Quando provocam Pepe dizendo que ele faz uma apologia à pobreza, ele responde com a firmeza e tranquilidade que lhes são características: eu faço uma apologia ao bem viver. Assim, ele subverte o lema central do sistema econômico e geopolítico que vivemos, sem perspectiva de mudança: tempo não é dinheiro, o tempo é o tecido de nossas vidas. Quando entregamos todo o nosso tempo ao altar do consumo desenfreado, sacrificamos nada mais, nada menos, que a nossa própria existência.

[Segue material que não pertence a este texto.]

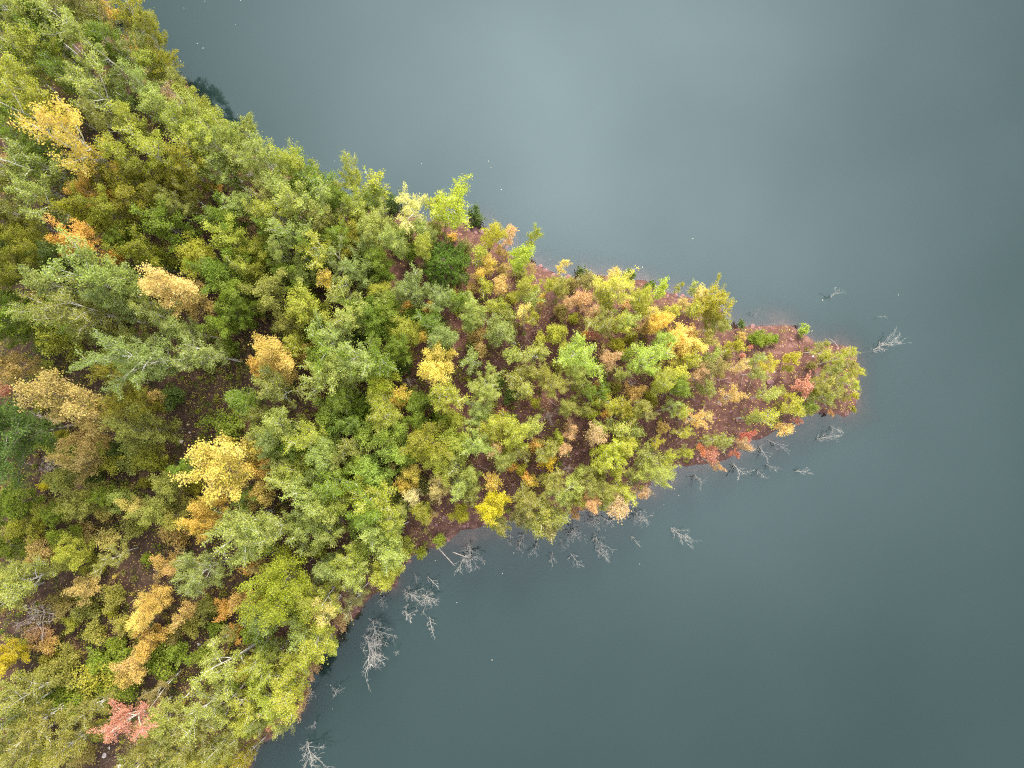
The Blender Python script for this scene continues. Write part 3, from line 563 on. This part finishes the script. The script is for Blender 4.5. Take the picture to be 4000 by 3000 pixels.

Encerro com esse pequeno arremedo de poema-repente-cantiga[3] que me inspira e que entoo quase como um mantra, para que eu não me perca no labirinto do desejo de consumo, no desejo de sucesso, no desejo de um “chegar lá” que me afaste do bem viver:
Ou a gente se Mujica
Ou a gente se aniquila
Ou a gente se Raoni
Ou a gente se consome
Ou gente se Marielle
Ou a gente se submete
Ou a gente se Guajajara
Ou a gente se acaba
Ou a gente se Kopenawa
Ou a gente só se separa
Ou a gente se Krenak
Ou a gente se exaure
E se a gente se Muskar
Aí vamos nos arruinar.
[1] Estado crucial para o resultado das eleições estadunidenses.
[2] Elon Musk ganha R$ 150 bilhões em um dia com alta de 17% no lucro da Tesla | Negócios | G1
[3] Um brincadeirinha de quem não chega nem aos pés dos grandes trovadores, repentistas, poetas e cantautores de nossa rica cultura.